**Prompt**. Keep only the lines from the top of the listing through the one with "sc.camera = cam", and reproduce them unaltered.
[Start Entries shown]
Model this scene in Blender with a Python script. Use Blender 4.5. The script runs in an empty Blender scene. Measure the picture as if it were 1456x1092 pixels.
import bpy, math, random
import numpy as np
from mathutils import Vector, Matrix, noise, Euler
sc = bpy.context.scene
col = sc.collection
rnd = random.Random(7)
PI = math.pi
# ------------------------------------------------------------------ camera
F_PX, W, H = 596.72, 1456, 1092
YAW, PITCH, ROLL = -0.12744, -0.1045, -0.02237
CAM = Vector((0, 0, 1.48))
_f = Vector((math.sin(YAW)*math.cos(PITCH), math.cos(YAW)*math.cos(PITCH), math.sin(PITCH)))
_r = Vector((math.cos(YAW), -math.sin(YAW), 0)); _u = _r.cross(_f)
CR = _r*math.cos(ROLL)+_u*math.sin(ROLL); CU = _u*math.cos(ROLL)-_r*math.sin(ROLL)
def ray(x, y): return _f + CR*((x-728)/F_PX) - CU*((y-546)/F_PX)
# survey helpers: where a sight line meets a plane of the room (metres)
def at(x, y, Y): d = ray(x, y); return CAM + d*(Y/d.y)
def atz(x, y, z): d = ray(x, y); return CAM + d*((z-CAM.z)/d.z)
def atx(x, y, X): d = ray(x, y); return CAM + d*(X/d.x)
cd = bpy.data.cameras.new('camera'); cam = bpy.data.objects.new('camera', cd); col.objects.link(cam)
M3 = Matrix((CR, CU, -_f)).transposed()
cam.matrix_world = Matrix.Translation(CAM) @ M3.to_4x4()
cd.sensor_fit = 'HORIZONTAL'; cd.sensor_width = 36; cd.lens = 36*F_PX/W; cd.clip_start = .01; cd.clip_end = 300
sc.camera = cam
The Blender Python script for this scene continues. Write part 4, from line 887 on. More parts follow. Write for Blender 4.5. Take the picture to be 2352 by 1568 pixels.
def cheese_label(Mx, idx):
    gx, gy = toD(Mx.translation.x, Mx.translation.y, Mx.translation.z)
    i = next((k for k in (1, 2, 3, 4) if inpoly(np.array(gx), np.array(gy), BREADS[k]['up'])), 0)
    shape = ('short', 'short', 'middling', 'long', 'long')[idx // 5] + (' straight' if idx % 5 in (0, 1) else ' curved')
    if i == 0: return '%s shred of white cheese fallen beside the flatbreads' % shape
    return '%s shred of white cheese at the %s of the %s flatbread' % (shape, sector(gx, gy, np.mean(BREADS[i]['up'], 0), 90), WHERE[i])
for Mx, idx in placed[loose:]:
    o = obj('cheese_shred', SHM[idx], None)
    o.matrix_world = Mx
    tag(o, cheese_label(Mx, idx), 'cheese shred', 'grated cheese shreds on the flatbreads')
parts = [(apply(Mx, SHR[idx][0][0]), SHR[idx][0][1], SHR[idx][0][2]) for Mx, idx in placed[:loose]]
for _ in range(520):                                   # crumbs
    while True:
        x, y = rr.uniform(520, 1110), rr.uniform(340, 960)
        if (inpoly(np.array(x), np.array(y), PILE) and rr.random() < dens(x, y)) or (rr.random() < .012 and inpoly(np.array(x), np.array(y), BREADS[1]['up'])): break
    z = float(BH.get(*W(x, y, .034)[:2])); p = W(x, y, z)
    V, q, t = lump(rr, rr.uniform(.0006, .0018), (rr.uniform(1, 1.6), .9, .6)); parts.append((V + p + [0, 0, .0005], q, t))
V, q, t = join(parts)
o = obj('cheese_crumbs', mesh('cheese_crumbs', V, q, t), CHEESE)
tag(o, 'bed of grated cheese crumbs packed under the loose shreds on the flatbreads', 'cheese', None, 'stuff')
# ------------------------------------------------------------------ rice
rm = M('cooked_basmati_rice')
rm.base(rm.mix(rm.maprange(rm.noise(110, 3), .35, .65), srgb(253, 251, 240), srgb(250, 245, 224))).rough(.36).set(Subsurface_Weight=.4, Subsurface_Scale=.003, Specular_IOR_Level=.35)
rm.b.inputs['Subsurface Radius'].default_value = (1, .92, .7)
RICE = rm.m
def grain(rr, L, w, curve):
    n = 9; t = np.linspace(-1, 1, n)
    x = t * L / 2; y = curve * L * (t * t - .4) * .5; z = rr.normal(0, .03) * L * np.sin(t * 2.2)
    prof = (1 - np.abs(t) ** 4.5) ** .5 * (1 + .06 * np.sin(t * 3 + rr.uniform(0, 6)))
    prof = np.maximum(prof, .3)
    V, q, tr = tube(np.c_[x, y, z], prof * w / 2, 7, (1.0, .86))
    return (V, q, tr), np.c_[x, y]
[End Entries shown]
**Problem solution**.
Model this scene in Blender with a Python script. Use Blender 4.5. The script runs in an empty Blender scene. Measure the picture as if it were 1456x1092 pixels.
import bpy, math, random
import numpy as np
from mathutils import Vector, Matrix, noise, Euler
sc = bpy.context.scene
col = sc.collection
rnd = random.Random(7)
PI = math.pi
# ------------------------------------------------------------------ camera
F_PX, W, H = 596.72, 1456, 1092
YAW, PITCH, ROLL = -0.12744, -0.1045, -0.02237
CAM = Vector((0, 0, 1.48))
_f = Vector((math.sin(YAW)*math.cos(PITCH), math.cos(YAW)*math.cos(PITCH), math.sin(PITCH)))
_r = Vector((math.cos(YAW), -math.sin(YAW), 0)); _u = _r.cross(_f)
CR = _r*math.cos(ROLL)+_u*math.sin(ROLL); CU = _u*math.cos(ROLL)-_r*math.sin(ROLL)
def ray(x, y): return _f + CR*((x-728)/F_PX) - CU*((y-546)/F_PX)
# survey helpers: where a sight line meets a plane of the room (metres)
def at(x, y, Y): d = ray(x, y); return CAM + d*(Y/d.y)
def atz(x, y, z): d = ray(x, y); return CAM + d*((z-CAM.z)/d.z)
def atx(x, y, X): d = ray(x, y); return CAM + d*(X/d.x)
cd = bpy.data.cameras.new('camera'); cam = bpy.data.objects.new('camera', cd); col.objects.link(cam)
M3 = Matrix((CR, CU, -_f)).transposed()
cam.matrix_world = Matrix.Translation(CAM) @ M3.to_4x4()
cd.sensor_fit = 'HORIZONTAL'; cd.sensor_width = 36; cd.lens = 36*F_PX/W; cd.clip_start = .01; cd.clip_end = 300
sc.camera = cam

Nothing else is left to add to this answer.